Again, in the end I would not care.
> I'm also glad that some recognize the problems with always requiring
> specification of types in terms of bit-width or byte-widths as these
> are not the same across platforms. For some types (like Int8 or
> Int16) this is not a problem. But what about long double? On an
> intel machine long double is Float96 while on a PowerPC it is
> Float128. Wouldn't it just be easier to specify LDouble or 'g' then
> special-case your code?
long double is a bit of a special case. I guess I would probably not
use it anyway. The point is indeed that having things like LDouble is
'a good thing'.
> Problems also exist when you are interfacing with hardware or other C
> or Fortran code. You know you want single-precision floating point.
> You don't know or care what the bit-width is. I think with the
> Integer types the bit-width specification is more important than
> floating point types. In sum, I think it is important to have the
> ability to specify it both ways.
I completely agree with this. I probably dont care for floating point,
it is good enough to distinguish between single and double precision.
Integer types are a different story, you want to be a bit more precise
then. Having both solves the problem quite well.
> When printing the array, it's probably better if it gives bit-width
> information. I like the way numarray prints arrays.
Agreed.
>
>
> 2) Multidimensional array indexing.
>
> Sometimes it is useful to select out of an array some elements based
> on it's linear (flattened) index in the array. MATLAB, for example,
> will allow you to take a three-dimensional array and index it with a
> single integer based on it's Fortran-order: x(1,1,1), x(2,1,1), ...
>
> What I'm proposing would have X[K] essentially equivalent to
> X.flat[K]. The problem with always requiring the use of X.flat[K] is
> that X.flat does not work for discontiguous arrays. It could be made
> to work if X.flat returned some kind of specially-marked array, which
> would then have to be checked every time indexing occurred for any
> array. Or, there maybe someway to have X.flat return an "indexable
> iterator" for X which may be a more Pythonic thing to do anyway. That
> could solve the problem and solve the discontiguous X.flat problem as
> well.
But possibly slow, and that we want to avoid.
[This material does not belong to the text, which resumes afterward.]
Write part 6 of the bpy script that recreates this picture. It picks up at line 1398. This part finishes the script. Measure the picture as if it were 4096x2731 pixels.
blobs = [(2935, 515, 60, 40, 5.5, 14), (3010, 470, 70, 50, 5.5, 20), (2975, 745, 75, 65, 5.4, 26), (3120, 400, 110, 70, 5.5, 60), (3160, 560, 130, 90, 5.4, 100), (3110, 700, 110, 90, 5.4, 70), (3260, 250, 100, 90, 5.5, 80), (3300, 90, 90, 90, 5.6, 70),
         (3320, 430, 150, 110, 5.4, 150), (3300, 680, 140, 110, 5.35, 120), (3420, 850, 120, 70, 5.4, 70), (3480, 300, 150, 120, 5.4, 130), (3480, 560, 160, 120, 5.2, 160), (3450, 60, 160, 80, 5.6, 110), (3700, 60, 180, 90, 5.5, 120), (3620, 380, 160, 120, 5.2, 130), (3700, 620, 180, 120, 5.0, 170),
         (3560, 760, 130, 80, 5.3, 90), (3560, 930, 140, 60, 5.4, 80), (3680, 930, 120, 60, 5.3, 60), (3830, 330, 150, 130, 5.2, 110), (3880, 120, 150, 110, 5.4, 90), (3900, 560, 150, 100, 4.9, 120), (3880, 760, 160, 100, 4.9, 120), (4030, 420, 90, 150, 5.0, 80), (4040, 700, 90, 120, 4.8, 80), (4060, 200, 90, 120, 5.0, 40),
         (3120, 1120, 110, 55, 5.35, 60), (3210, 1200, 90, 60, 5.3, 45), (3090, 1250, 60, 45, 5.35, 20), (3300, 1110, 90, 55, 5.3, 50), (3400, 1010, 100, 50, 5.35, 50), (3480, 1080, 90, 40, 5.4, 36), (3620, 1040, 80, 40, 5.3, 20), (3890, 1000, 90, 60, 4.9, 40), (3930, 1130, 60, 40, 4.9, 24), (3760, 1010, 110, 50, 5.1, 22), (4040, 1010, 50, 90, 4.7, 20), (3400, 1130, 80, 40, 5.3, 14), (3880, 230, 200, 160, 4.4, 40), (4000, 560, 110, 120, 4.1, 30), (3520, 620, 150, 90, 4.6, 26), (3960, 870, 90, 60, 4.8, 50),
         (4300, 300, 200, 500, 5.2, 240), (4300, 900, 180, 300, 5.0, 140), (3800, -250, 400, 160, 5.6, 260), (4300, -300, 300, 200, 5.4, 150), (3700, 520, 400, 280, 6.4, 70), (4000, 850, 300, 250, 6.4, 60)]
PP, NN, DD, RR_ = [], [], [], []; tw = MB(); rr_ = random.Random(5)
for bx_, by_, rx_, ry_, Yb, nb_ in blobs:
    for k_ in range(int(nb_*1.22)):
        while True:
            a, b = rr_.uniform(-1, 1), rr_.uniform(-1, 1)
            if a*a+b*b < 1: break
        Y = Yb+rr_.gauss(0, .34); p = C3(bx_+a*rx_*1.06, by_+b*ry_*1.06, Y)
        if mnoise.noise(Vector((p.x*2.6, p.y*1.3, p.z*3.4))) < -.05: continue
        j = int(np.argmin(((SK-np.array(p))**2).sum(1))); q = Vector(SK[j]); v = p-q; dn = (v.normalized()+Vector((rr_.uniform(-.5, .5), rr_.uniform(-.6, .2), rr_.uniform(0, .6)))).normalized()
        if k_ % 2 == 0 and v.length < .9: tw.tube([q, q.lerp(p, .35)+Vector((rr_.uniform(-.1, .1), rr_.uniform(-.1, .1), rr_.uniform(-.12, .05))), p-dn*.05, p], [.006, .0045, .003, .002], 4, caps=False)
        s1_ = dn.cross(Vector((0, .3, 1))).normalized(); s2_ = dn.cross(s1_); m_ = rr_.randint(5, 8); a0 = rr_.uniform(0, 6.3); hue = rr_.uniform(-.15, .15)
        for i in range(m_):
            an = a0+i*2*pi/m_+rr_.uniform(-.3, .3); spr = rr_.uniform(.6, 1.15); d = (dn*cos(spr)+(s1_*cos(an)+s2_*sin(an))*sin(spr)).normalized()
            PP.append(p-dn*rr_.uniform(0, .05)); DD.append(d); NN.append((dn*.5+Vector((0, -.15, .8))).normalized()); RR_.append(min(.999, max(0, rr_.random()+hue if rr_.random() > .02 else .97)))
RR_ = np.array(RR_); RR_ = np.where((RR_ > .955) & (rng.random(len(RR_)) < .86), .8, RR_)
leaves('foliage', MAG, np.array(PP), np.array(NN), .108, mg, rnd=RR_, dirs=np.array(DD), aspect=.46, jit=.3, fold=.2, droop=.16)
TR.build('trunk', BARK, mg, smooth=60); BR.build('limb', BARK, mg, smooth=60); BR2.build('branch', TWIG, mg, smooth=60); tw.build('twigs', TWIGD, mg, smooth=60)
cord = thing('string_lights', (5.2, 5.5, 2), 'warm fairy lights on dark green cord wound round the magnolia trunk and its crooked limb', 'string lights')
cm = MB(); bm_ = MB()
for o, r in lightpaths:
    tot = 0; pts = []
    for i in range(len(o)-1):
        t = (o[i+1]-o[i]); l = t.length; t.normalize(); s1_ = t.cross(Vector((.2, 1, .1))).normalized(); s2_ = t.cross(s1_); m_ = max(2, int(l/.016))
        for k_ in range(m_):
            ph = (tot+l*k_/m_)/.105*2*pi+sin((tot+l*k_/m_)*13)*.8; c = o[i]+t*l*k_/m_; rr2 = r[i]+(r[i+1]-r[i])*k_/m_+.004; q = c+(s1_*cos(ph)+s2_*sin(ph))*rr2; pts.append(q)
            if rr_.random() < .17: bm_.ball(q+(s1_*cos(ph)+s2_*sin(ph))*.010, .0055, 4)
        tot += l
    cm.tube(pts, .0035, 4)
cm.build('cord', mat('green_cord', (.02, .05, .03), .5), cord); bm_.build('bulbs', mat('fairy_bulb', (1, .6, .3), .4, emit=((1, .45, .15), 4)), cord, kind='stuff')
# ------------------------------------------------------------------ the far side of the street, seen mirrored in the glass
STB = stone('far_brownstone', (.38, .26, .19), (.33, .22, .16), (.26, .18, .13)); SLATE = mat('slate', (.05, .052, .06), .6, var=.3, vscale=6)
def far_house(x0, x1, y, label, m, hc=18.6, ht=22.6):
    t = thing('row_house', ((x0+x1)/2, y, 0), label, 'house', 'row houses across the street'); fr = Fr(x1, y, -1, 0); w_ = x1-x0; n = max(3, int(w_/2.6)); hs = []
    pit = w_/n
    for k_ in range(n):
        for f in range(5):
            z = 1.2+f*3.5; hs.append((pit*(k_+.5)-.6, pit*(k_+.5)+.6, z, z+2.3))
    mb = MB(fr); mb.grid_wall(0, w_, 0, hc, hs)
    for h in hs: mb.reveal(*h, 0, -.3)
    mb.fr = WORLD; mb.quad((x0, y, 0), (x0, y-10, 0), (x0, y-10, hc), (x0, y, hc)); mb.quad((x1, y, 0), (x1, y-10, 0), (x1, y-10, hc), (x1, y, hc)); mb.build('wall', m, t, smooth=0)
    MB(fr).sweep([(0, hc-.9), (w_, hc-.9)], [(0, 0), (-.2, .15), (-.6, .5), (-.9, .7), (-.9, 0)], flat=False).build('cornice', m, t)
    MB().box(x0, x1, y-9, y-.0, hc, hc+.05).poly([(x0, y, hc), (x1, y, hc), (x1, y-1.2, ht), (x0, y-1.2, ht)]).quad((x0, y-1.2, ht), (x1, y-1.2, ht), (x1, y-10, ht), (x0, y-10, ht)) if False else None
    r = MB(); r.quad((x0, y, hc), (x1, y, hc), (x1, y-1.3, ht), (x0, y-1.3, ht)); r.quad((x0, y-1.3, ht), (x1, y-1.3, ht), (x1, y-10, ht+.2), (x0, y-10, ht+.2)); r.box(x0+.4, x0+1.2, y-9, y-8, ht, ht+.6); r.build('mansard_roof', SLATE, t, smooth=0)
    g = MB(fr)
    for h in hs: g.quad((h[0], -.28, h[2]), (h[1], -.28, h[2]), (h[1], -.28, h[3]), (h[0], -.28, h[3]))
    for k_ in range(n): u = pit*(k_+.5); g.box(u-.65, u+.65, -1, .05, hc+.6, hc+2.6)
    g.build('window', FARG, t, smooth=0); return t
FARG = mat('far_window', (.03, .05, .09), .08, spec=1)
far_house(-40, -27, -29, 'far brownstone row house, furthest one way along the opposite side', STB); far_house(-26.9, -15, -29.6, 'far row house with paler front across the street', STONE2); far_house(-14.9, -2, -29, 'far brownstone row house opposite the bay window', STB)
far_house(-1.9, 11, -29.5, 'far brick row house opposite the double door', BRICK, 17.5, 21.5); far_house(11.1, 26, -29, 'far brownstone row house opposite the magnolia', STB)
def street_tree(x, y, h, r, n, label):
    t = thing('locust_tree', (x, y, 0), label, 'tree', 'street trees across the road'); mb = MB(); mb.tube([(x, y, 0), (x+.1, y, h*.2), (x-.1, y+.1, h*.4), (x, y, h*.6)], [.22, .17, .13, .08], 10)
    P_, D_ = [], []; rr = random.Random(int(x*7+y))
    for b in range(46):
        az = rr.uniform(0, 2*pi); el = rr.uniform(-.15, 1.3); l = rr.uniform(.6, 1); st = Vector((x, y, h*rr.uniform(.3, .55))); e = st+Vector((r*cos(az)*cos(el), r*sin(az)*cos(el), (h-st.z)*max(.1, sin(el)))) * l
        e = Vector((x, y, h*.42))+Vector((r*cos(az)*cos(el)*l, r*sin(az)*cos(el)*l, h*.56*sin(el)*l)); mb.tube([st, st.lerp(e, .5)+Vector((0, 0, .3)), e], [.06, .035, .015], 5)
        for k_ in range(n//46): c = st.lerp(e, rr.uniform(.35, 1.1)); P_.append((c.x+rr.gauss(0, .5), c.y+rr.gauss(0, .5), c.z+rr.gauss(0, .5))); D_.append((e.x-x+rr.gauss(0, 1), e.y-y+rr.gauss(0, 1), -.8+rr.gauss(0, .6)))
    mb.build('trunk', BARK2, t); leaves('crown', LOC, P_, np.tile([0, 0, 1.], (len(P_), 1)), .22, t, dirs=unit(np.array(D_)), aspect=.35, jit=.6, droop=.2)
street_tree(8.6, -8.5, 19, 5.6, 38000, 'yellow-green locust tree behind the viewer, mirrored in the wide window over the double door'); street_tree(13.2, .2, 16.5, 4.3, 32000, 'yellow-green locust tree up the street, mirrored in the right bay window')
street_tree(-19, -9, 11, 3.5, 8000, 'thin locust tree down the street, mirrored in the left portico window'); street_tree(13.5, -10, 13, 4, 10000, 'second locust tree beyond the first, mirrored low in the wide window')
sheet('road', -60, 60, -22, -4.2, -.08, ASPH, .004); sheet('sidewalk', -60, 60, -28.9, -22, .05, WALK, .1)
> If we can make X.flat[K] work for discontiguous arrays, then I would
> be very happy to not special-case the single index array but always
> treat it as a 1-tuple of integer index arrays.
Speed will be an issue.
> Capping indexes was proposed because of what numarray does. I can
> only think that the benefit would be that you don't have to check for
> and raise an error in the middle of an indexing loop or pre-scan the
> indexes. But, I suppose this is unavoidalbe, anyway. Currently
> Numeric allows specifying indexes that are too high in slices. It just
> chops them. Python allows this too, for slices. So, I guess I'm just
> specifying Python behavior. Of course indexing with an integer that
> is too large or too small will raise errors:
>
> In Python:
>
> a = [1,2,3,4,5]
> a[:20] works
> a[20] raises an error.
Probably better to stick to Python behavior.